Le mouvement perpétuel sur le plateau, imposé par les courses répétitives des chanteurs et des danseurs, à la limite de l’étourdissement dans les grands finales de chacun des deux actes, nuit à une certaine légèreté propice à l’œuvre qui est déjà chargée émotionnellement et musicalement.
Orchestralement parlant, Pablo Heras-Casado entraîne la phalange de la maison dans une course effrénée également, ce qui donne une vitalité et un rythme incontestables à l’enchainement des numéros, et à la dimension loufoque et effervescente du livret (puisque les deux couples vont changer deux fois de partenaires en une seule journée). Le chef espagnol a cependant tendance à confondre parfois urgence jubilatoire et précipitation, notamment dans l’ouverture, pendant laquelle son tempo ultra-véloce et sans concession dissout irrémédiablement chaque trait de bois, pourtant si mélodieux et malicieux quand ils sont joués plus souplement.
Efficacement préparé par Alessandro Di Stefano, le Chœur effectue avec engagement et précision ses courtes interventions.
Paulo Szot est un Don Alfonso solide et robuste, à la projection franche et assurée, jouant tous les registres du philosophe roublard et tendre, de son baryton puissant mais subtilement dosé pour ne pas dépasser dans les ensembles (notamment dans le trio frémissant du premier acte), attaquant ses aigus rondement et déliant son médium avec une rondeur chaleureuse, osant des pianissimi bien accrochés.
Hera Hyesang Park (qui recevra une ovation finale marquée) joue finement sa Despina en soubrette effrontée mais attachante, de son timbre concentré et percutant, jonglant entre les registres de manière toujours homogène, et osant des cadences virtuoses et suraiguës très nettement projetées avec une facilité moqueuse mais bienvenue.
Gordon Bintner est certes un Guglielmo viril, à la justesse irréprochable et la masculinité presque caricaturale.

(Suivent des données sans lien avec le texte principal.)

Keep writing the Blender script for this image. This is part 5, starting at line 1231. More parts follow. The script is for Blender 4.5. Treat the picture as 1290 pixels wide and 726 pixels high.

Mais si la projection et l’amplitude ne lui font jamais défaut, certaines voyelles restent légèrement engorgées, et surtout il ne laisse jamais son souffle se libérer totalement, figeant les sons sans le moindre vibrato, ce qui donne beaucoup de stabilité aux ensembles mais produit une ligne droite et rêche, loin des couleurs plus douces et amoureuses attendues.
De douceur et d'épanchement, Josh Lovell n’en est nullement avare, ni de l’un ni de l’autre : pour ses débuts à l’Opéra national de Paris, le ténor canadien déploie une ligne séduisante et malléable, agrémentée d’un timbre frais et ensoleillé qui donne à son Ferrando de ravissants accents romantiques, sa technique et sa tenue de souffle lui permettant d’oser des fins de phrases spectaculairement longues et une conduite souveraine.

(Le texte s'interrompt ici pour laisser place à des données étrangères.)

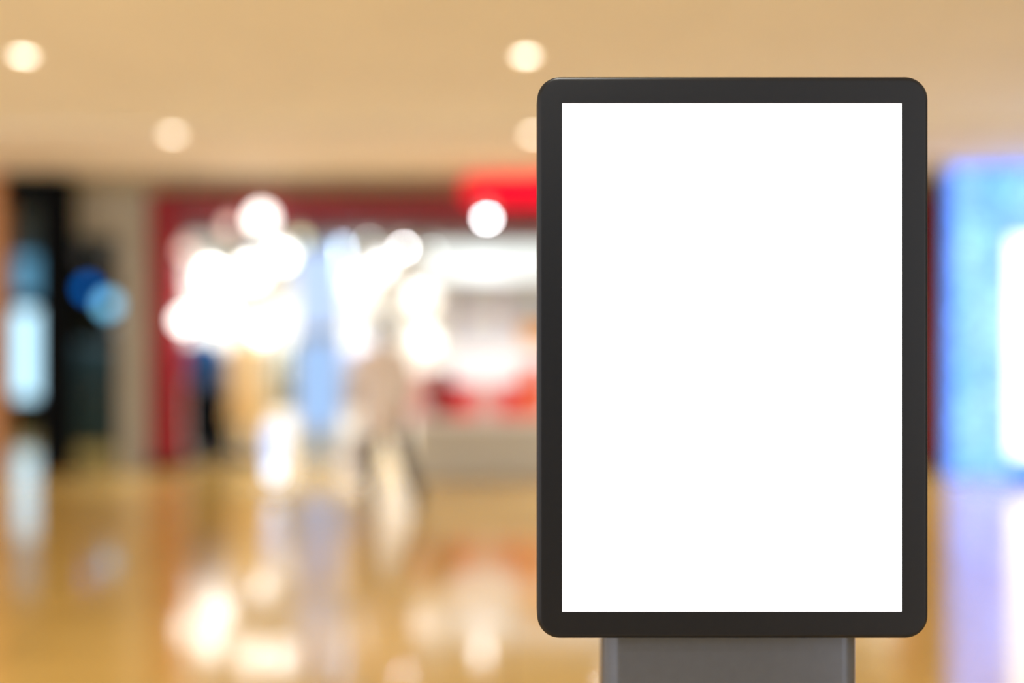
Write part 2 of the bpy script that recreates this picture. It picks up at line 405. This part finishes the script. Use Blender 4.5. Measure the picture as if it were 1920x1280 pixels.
# ---------------------------------------------------------------- left dark shop
dl = 18.0
light_panel(22, 82, 385, 555, dl, 'dim blue upper light box seen in the dark left shop', (100, 165, 200), .9, hang=3.05)
light_panel(12, 78, 580, 745, dl, 'bright icy blue lower light box in the dark left shop', (185, 228, 248), 1.9, stand=True)
def screen(px, py, d, r, rgb, s, label):
    x, y, z = P(px, py, d)
    t = thing('round_lamp', label, 'lamp', (x, y, 0))
    MB().lathe([(.01, -.03), (r, -.03), (r+.01, 0), (r, .03), (.01, .03)], n=28).build('lamp_disc', mat('glow', rgb, .4, emit=rgb, estr=s, var=0), t)
    o = t.children[-1] if t.children else None
    for c in kids(t): c.rotation_euler = (math.pi/2, 0, 0); c.location = (0, 0, z)
    MB().tube([(0, .04, 0.03), (0, .04, z)], .012, 10).build('pole', M['cord'], t)
    MB().lathe([(.14, 0), (.14, .02), (.02, .035)], n=24).build('base', M['cord'], t)
screen(165, 541, 16.5, .11, (0, 112, 215), 2.0, 'deep blue round lamp in the dark shop beside the black upright')
screen(203, 570, 16.2, .13, (120, 200, 240), 2.4, 'pale cyan round lamp right of the deep blue lamp')
screen(222, 604, 16.9, .10, (120, 150, 165), .9, 'dim grey-blue round lamp below the pale cyan lamp')
screen(160, 480, 17.5, .10, (95, 90, 88), .8, 'grey round lamp above the deep blue lamp')
screen(214, 488, 17.8, .10, (130, 120, 112), .8, 'grey round lamp above the pale cyan lamp')
t = thing('teal_cabinet', 'dark teal cabinet standing in the dark left shop', 'cabinet', (X(170, 14), 14.2, 0))
MB().box(-.42, .42, 0, .4, .06, 1.45).build('body', M['teal'], t, bevel=.01)
for k in (0, 1):
    dd = MB().box(-.41+k*.41, -.005+k*.41, -.02, 0, .1, 1.42).build('door', M['teal'], t, bevel=.005)
    MB().box(-.04+k*.07, -.03+k*.07, -.045, -.02, .7, .85).build('handle', M['chrome'], dd)
MB().box(-.38, .38, .03, .38, 0, .06).build('plinth', M['black'], t)

light('dark_shop_fill', 'SPOT', (X(180, 15), 14.0, 2.95), 420, (0.9, 0.98, 1.0), .05, (0, 0, 0), spread=150)  # unseen fill spot added to lift the dark left shop
# ---------------------------------------------------------------- figures
def fan_hand(mb, wrist, direction, side, curl=.5, s=1.0):
    """five fingers rooted in a palm; returns nothing, adds skin chain points"""
    pass
class Skel:
    def __init__(s): s.v = []; s.r = []; s.e = []
    def p(s, co, r, parent=None):
        s.v.append(tuple(co)); s.r.append(r if isinstance(r, tuple) else (r, r))
        if parent is not None: s.e.append((parent, len(s.v)-1))
        return len(s.v)-1
    def chain(s, pts, parent):
        for co, r in pts: parent = s.p(co, r, parent)
        return parent
    def build(s, name, m, parent, sub=2):
        import bmesh
        me = bpy.data.meshes.new(name); bm = bmesh.new()
        sk = bm.verts.layers.skin.verify()
        vv = []
        for co, r in zip(s.v, s.r):
            v = bm.verts.new(co); v[sk].radius = r; vv.append(v)
        vv[0][sk].use_root = True
        for a, b in s.e: bm.edges.new((vv[a], vv[b]))
        bm.to_mesh(me); bm.free(); me.materials.append(m)
        o = bpy.data.objects.new(name, me); C.objects.link(o)
        if parent: o.parent = parent
        k = o.modifiers.new('skin', 'SKIN'); k.use_smooth_shade = True; k.branch_smoothing = .5
        u = o.modifiers.new('sub', 'SUBSURF'); u.levels = sub; u.render_levels = sub
        return o

def add_arm(sk, root, sgn, shoulder, elbow, wrist, fdir, side_v, curl):
    i = sk.chain([(shoulder, .050), ([(a+b)/2 for a, b in zip(shoulder, elbow)], .043), (elbow, .037), ([(a*.6+b*.4) for a, b in zip(elbow, wrist)], .035), (wrist, (.024, .026))], root)
    fdir = Vector(fdir).normalized(); sv = Vector(side_v).normalized(); W = Vector(wrist)
    nrm = fdir.cross(sv)
    palm = sk.p(W+fdir*.045, (.032, .018), i); kn = sk.p(W+fdir*.08, (.034, .014), palm)
    for q, ln in ((-1.5, .062), (-.5, .074), (.5, .070), (1.5, .055)):
        b0 = W+fdir*.088+sv*q*.019
        pts = []; p = b0; dvec = fdir.copy()
        for sgm in range(3):
            pts.append((p.copy(), .0088-sgm*.0008)); dvec = (dvec+nrm*curl*.5).normalized(); p = p+dvec*ln/2.4
        pts.append((p, .0062)); sk.chain(pts, kn)
    th = W+fdir*.03-sv*.032
    sk.chain([(th, .012), (th+fdir*.028-sv*.018, .0105), (th+fdir*.052-sv*.020+nrm*.012, .008)], palm)

def body(name, m, parent, pose):
    sk = Skel()
    root = sk.p((0, 0, .95), (.135, .10))
    c = sk.chain([((0, 0, 1.08), (.115, .088)), ((0, 0, 1.22), (.13, .095)), ((0, 0, 1.36), (.135, .09))], root)
    nk = sk.chain([((0, 0, 1.445), (.055, .055)), ((0, .01, 1.50), (.046, .05))], c)
    hd = sk.chain([((0, .03, 1.555), (.06, .072)), ((0, .02, 1.615), (.075, .092)), ((0, .01, 1.675), (.055, .07))], nk)
    # nose, ears, jaw
    sk.p((0, .135, 1.585), .012, hd-1)
    for s_ in (-1, 1): sk.p((s_*.092, .01, 1.59), (.012, .018), hd-1)
    for s_, key in ((-1, 'l'), (1, 'r')):
        hip, knee, ankle, toe = pose['leg_'+key]
        mid = [(a+b)/2 for a, b in zip(hip, knee)]; cal = [a*.65+b*.35 for a, b in zip(knee, ankle)]
        sk.chain([(hip, .088), (mid, .074), (knee, .054), (cal, .054), (ankle, .036), ([a*.4+b*.6 for a, b in zip(ankle, toe)], (.038, .03)), (toe, (.034, .022))], root)
        sh_, el, wr, fd, sv, cu = pose['arm_'+key]
        add_arm(sk, c, s_, sh_, el, wr, fd, sv, cu)
    return sk.build(name, m, parent)

def head_bits(parent, bodyo, hair_m, long=True):
    hb = MB(); rings = []
    for z, rx, ry, cy in ((1.50 if long else 1.56, .055, .04, -.05), (1.55, .08, .07, -.035), (1.62, .096, .098, -.012), (1.67, .088, .10, .0), (1.71, .065, .078, .0), (1.735, .02, .03, .0)):
        rings.append([(rx*math.cos(a), cy+ry*math.sin(a), z) for a in [2*math.pi*k/20 for k in range(20)]])
    hb.loft(rings).build('hair', hair_m, parent, smooth=True)
    for s_ in (-1, 1): MB().sphere((s_*.032, .108, 1.612), .012, 12, 8).build('eye', M['eye'], bodyo, smooth=True)
    MB().sphere((0, .113, 1.548), .022, 12, 8, (1, .35, .3)).build('mouth', mat('lip', (176, 96, 88), .5), bodyo, smooth=True)

def trousers(parent, pose, m, waist=1.0):
    b = MB()
    b.loft([[(rx*math.cos(a), ry*math.sin(a), z) for a in [2*math.pi*k/20 for k in range(20)]] for z, rx, ry in ((.86, .165, .125), (.95, .168, .128), (waist, .15, .115))])
    for key in 'lr':
        hip, knee, ankle, toe = pose['leg_'+key]
        mid = [(a+q)/2 for a, q in zip(hip, knee)]; mid2 = [(a+q)/2 for a, q in zip(knee, ankle)]
        b.tube([[hip[0], hip[1], hip[2]+.06], hip, mid, knee, mid2, [ankle[0], ankle[1], ankle[2]+.02]], [.092, .098, .088, .072, .068, .06], 16)
    return b.build('trousers', m, parent, smooth=True)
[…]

Angela Brower maîtrise sa Dorabella sur le bout des lèvres, offrant, dans un métal soyeux et des graves sonores et puissants, un portrait d’amante tout d’abord ingénue et naïve, puis s’affirmant dans son envie d’aimer librement avec un timbre de plus en plus ample et un focus net et précis. Elle délivre même des aigus aériens et vaillants dans "È amore un ladroncello".

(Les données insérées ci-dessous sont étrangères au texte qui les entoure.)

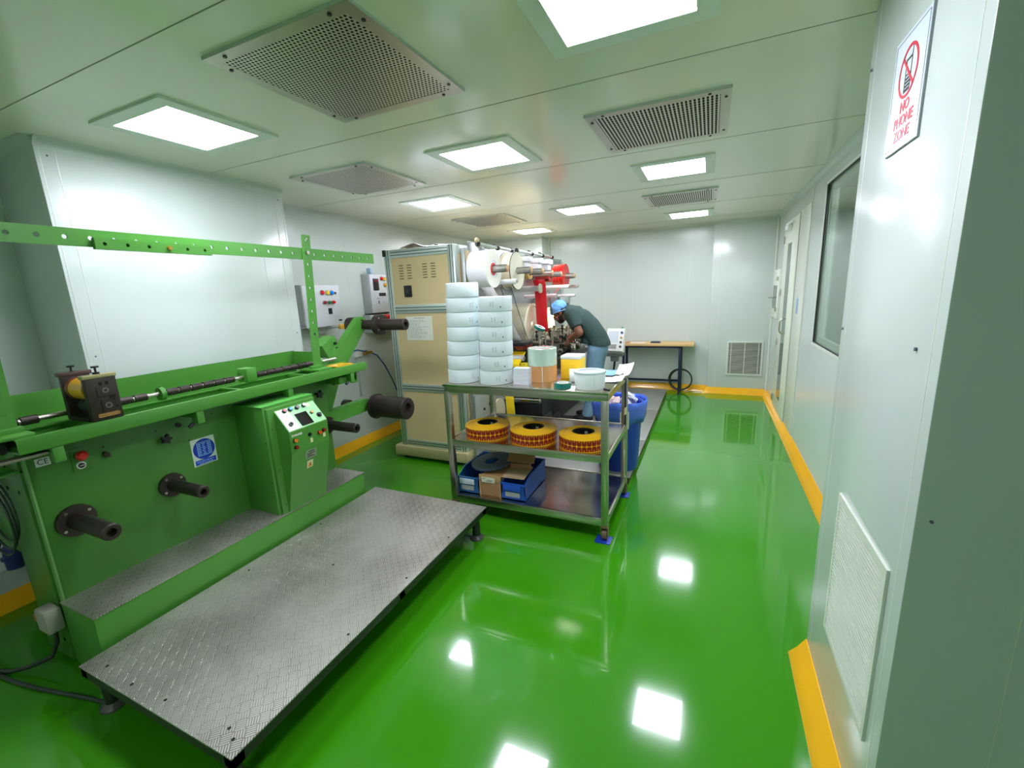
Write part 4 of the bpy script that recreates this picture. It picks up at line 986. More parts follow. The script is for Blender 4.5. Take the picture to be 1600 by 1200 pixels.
# ---- bins on the bottom shelf
ZB = 0.149
def bin_(x0, x1, y0, y1, h, m, label, lab):
    t = thing('parts_bin', ((x0 + x1) / 2, (y0 + y1) / 2, ZB), label, 'bin'); w_ = .006
    b = MB()
    b.box(x0, x1, y0, y1, ZB, ZB + w_)
    for s_ in (x0, x1 - w_): b.prism([(y0 + .03, 0), (y1, 0), (y1, h), (y0 + .10, h), (y0, h * .72), (y0, h * .30)], lambda u, v: Vector((s_, u, ZB + v)), lambda u, v: Vector((s_ + w_, u, ZB + v)))
    b.box(x0, x1, y1 - w_, y1, ZB, ZB + h); b.box(x0, x1, y0, y0 + w_, ZB, ZB + h * .74)
    b.box(x0 - .006, x1 + .006, y0 - .008, y0 + .010, ZB + h * .68, ZB + h * .76, .003)
    for s_ in (x0 - .006, x1 - .004): b.box(s_, s_ + .010, y0 + .10, y1, ZB + h - .012, ZB + h, .002)
    b.build('bin_body', m, t, smooth=False)
    MB().box(x0 + .018, x1 - .03, y0 - .012, y0 - .008, ZB + h * .44, ZB + h * .70, .001).build('label_holder', lab, t)
    MB().box(x0 + .03, x1 - .04, y0 - .003, y0 - .0005, ZB + h * .14, ZB + h * .36).build('lower_label', mat('grey_label', (170, 178, 176), 0.5), t)
    return t
bin_(-1.672, -1.500, 2.60, 3.02, .165, mat('steel_blue_plastic', (36, 92, 150), 0.4), 'steel blue parts bin at the left end of the bottom shelf', mat('bin_label', (206, 222, 232), 0.5))
bin_(-1.312, -1.130, 2.60, 3.02, .165, BLUEB, 'bright blue parts bin right of the cardboard box on the bottom shelf', mat('bin_label_blue', (40, 92, 210), 0.4))
MB().box(0, 0, 0, 0, 0, 0).bm.free()
t = thing('cardboard_box', (-1.405, 2.80, ZB), 'brown cardboard parts box between the two blue bins', 'box')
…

Enfin, Vannina Santoni incarne une Fiordiligi touchante, dans sa fragilité palpable, avec un haut médium argenté et efficace servi par un timbre délicatement fruité, couronnant le tout d’une tierce aiguë flexible et bien conduite. Dommage que les graves du rôle restent quasi-inaudibles, la privant d’offrir cette noirceur voulue qui complexifie le personnage.
Au rideau, la production est applaudie chaleureusement, en particulier les six solistes lyriques, le reste du cast étant salué poliment et sans exubérance.